● TASK INSTRUCTIONS
Reproduce the listing below from the line with "What Blender Python" to the line with "R = math.radians", both lines included, character for character, minus any pictures.

● TASK INPUTS
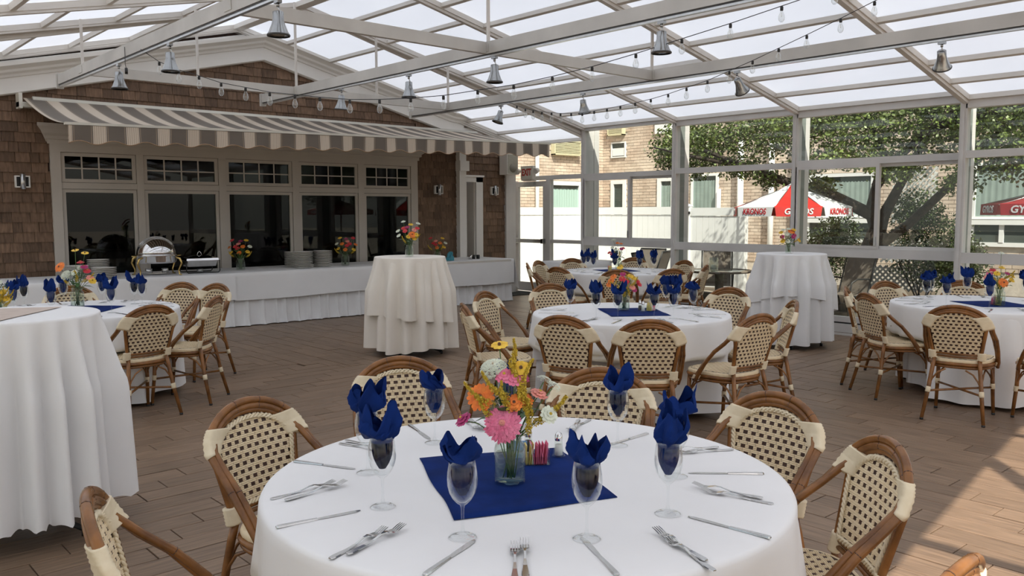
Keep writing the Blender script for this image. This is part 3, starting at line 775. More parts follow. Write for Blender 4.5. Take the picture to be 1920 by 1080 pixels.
def fork_mesh():
    mb = MB()
    def zf(s_): return .0022+.010*math.exp(-((s_-.125)/.030)**2)+.010*smoothstep(.16, .20, s_)
    st = [(0,.004),(.004,.0075),(.012,.0088),(.03,.0082),(.06,.0055),(.09,.0036),(.118,.003),(.130,.0045),(.138,.009),(.146,.0115),(.155,.0118)]
    rings = [[(s_, -w_, zf(s_)-.0008), (s_, w_, zf(s_)-.0008), (s_, w_*.8, zf(s_)+.0012), (s_, -w_*.8, zf(s_)+.0012)] for s_, w_ in st]
    mb.loft(rings, smooth=False, cap=True)
    for k in range(4):
        y = (k-1.5)*.0063
        rings = [[(s_, y-w_, zf(s_)-.0008), (s_, y+w_, zf(s_)-.0008), (s_, y+w_, zf(s_)+.0009), (s_, y-w_, zf(s_)+.0009)] for s_, w_ in ((.154,.0018),(.170,.0016),(.185,.0014),(.200,.0007))]
        mb.loft(rings, smooth=False, cap=True)
    return mb.mesh('dinner_fork', M['steel'])
def knife_mesh():
    mb = MB()
    st = [(0,.004,.004),(.004,.0072,.005),(.02,.0078,.005),(.07,.0065,.0045),(.108,.0055,.004)]
    mb.loft([[(s_, -w_, .0006), (s_, w_, .0006), (s_, w_*.75, h), (s_, -w_*.75, h)] for s_, w_, h in st], smooth=False, cap=True)
    st = [(.108,-.004,.0045),(.114,-.0062,.0055),(.15,-.0085,.006),(.19,-.0098,.0058),(.215,-.0082,.0045),(.226,-.0035,.001)]
    mb.loft([[(s_, a, .0012), (s_, b_, .0012), (s_, b_, .0024), (s_, a, .0018)] for s_, a, b_ in st], smooth=False, cap=True)
    return mb.mesh('dinner_knife', M['steel'])
FM, KM = fork_mesh(), knife_mesh()
TZ = .762
SEATN = {}
def setting(tc, phi, where, tname, gi, glass=None, knife=None, forks=None, r_=None):
    """one place: wine glass with a folded napkin, knife on the right, two forks on the left"""
    r_ = r_ or random.Random(int(phi*7+tc[0]*100))
    c = Vector((tc[0], tc[1])); a = R(phi)
    gp = Vector(glass) if glass else c+Vector((math.cos(a+R(9)), math.sin(a+R(9))))*.48
    g = link('wine_glass', GM, None, (gp.x, gp.y, TZ), rot=(0, 0, r_.uniform(0, 6)))
    tag(g, 'stemmed wine glass at the %s place of the %s' % (where, tname), 'glass', 'wine glasses on the %s' % tname)
    nk = link('folded_napkin', NM[gi % len(NM)], None, (gp.x, gp.y, TZ), rot=(0, 0, r_.uniform(0, 6)))
    tag(nk, 'navy folded napkin in the glass at the %s place of the %s' % (where, tname), 'napkin', 'blue napkins on the %s' % tname)
    def put(me, name, p, q, lab, cat, dz=0, grp=''):
        p, q = Vector(p), Vector(q); d = math.atan2(q.y-p.y, q.x-p.x)
        o = link(name, me, None, (p.x, p.y, TZ+dz), rot=(0, 0, d)); tag(o, lab, cat, grp); return o
    def rad(deg, r0, r1, j=0): b_ = R(deg); return (c+Vector((math.cos(b_), math.sin(b_)))*r0), (c+Vector((math.cos(b_+j), math.sin(b_+j)))*r1)
    kp = knife or rad(phi+9+r_.uniform(-1, 1), .73, .5, .04)
    put(KM, 'dinner_knife', kp[0], kp[1], 'steel dinner knife at the %s place of the %s' % (where, tname), 'knife', 0, 'dinner knives on the %s' % tname)
    fk = forks or (rad(phi-10, .735, .54, .05), rad(phi-7, .71, .51, -.03))
    put(FM, 'dinner_fork', fk[0][0], fk[0][1], 'outer steel fork at the %s place of the %s' % (where, tname), 'fork', 0, 'forks on the %s' % tname)
    put(FM, 'dinner_fork', fk[1][0], fk[1][1], 'inner steel fork crossing another, %s place of the %s' % (where, tname), 'fork', .0035, 'forks on the %s' % tname)

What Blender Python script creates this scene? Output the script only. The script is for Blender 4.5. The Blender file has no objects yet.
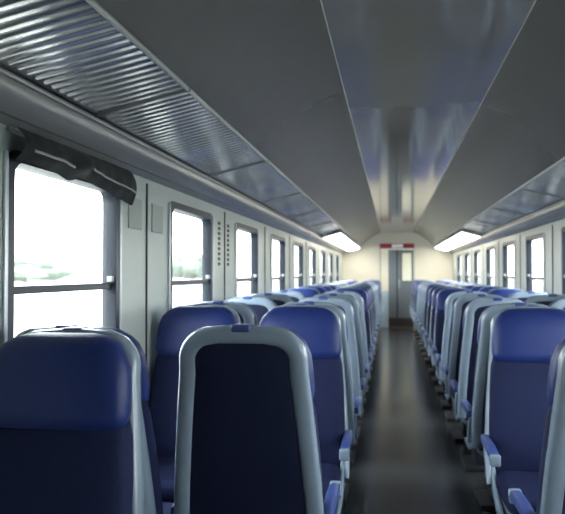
import bpy, bmesh, math, random
from mathutils import Vector, Matrix, noise
random.seed(4)
S = bpy.context.scene
COL = S.collection
R = math.radians

# ------------------------------------------------------------------ camera
CAMX, CAMZ = -0.14, 1.385
cam = bpy.data.cameras.new('camera')
cam.sensor_width = 36.0
cam.lens = 720 / 565 * 36.0
cam.clip_start = 0.05; cam.clip_end = 1000
cam.dof.use_dof = True
cam.dof.focus_distance = 2.5
cam.dof.aperture_fstop = 4.5
camo = bpy.data.objects.new('camera', cam); COL.objects.link(camo)
camo.location = (CAMX, 0, CAMZ)
camo.rotation_euler = (R(90 + 1.27), 0, R(8.61))
S.camera = camo

# ------------------------------------------------------------------ world, light, exposure
W = bpy.data.worlds.new('overcast_sky'); S.world = W; W.use_nodes = True
nt = W.node_tree; nt.nodes.clear()
wo = nt.nodes.new('ShaderNodeOutputWorld'); bg = nt.nodes.new('ShaderNodeBackground')
tc = nt.nodes.new('ShaderNodeTexCoord'); sx = nt.nodes.new('ShaderNodeSeparateXYZ')
rp = nt.nodes.new('ShaderNodeValToRGB')
rp.color_ramp.elements[0].position = 0.0; rp.color_ramp.elements[0].color = (1.0, 0.99, 0.96, 1)
rp.color_ramp.elements[1].position = 0.6; rp.color_ramp.elements[1].color = (0.83, 0.91, 1.0, 1)
nt.links.new(tc.outputs['Generated'], sx.inputs[0]); nt.links.new(sx.outputs[2], rp.inputs[0])
nt.links.new(rp.outputs[0], bg.inputs[0]); bg.inputs[1].default_value = 7.0
nt.links.new(bg.outputs[0], wo.inputs[0])
vs = S.view_settings
S.display_settings.display_device = 'sRGB'
vs.view_transform = 'Standard'; vs.look = 'None'; vs.gamma = 1.0; vs.use_curve_mapping = False
vs.exposure = 1.35
S.cycles.max_bounces = 10; S.cycles.diffuse_bounces = 6; S.cycles.glossy_bounces = 5
S.cycles.transparent_max_bounces = 16
S.cycles.sample_clamp_indirect = 6.0
S.cycles.use_denoising = True

# ------------------------------------------------------------------ materials
def mat(name, col, rough=0.5, metal=0.0, noise_amt=0.0, noise_scale=20.0, bump=0.0, bump_scale=60.0,
        spec=0.5, sheen=0.0, stretch=(1, 1, 1), coat=0.0):
    m = bpy.data.materials.new(name); m.use_nodes = True
    n = m.node_tree.nodes; l = m.node_tree.links
    b = n['Principled BSDF']
    b.inputs['Roughness'].default_value = rough; b.inputs['Metallic'].default_value = metal
    b.inputs['Specular IOR Level'].default_value = spec
    b.inputs['Sheen Weight'].default_value = sheen
    b.inputs['Coat Weight'].default_value = coat
    t = n.new('ShaderNodeTexCoord'); mp = n.new('ShaderNodeMapping'); mp.inputs['Scale'].default_value = stretch
    l.new(t.outputs['Object'], mp.inputs[0])
    no = n.new('ShaderNodeTexNoise'); no.inputs['Scale'].default_value = noise_scale; no.inputs['Detail'].default_value = 4
    l.new(mp.outputs[0], no.inputs[0])
    mx = n.new('ShaderNodeMix'); mx.data_type = 'RGBA'
    mx.inputs[6].default_value = tuple(c * (1 - noise_amt) for c in col) + (1,)
    mx.inputs[7].default_value = tuple(min(1, c * (1 + noise_amt)) for c in col) + (1,)
    l.new(no.outputs[0], mx.inputs[0]); l.new(mx.outputs[2], b.inputs['Base Color'])
    if bump:
        n2 = n.new('ShaderNodeTexNoise'); n2.inputs['Scale'].default_value = bump_scale; n2.inputs['Detail'].default_value = 2
        l.new(mp.outputs[0], n2.inputs[0])
        bp = n.new('ShaderNodeBump'); bp.inputs['Strength'].default_value = bump; bp.inputs['Distance'].default_value = 0.01
        l.new(n2.outputs[0], bp.inputs['Height']); l.new(bp.outputs[0], b.inputs['Normal'])
    return m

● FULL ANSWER
What Blender Python script creates this scene? Output the script only. The script is for Blender 4.5. The Blender file has no objects yet.
import bpy, bmesh, math, random
from mathutils import Vector, Matrix, noise
random.seed(4)
S = bpy.context.scene
COL = S.collection
R = math.radians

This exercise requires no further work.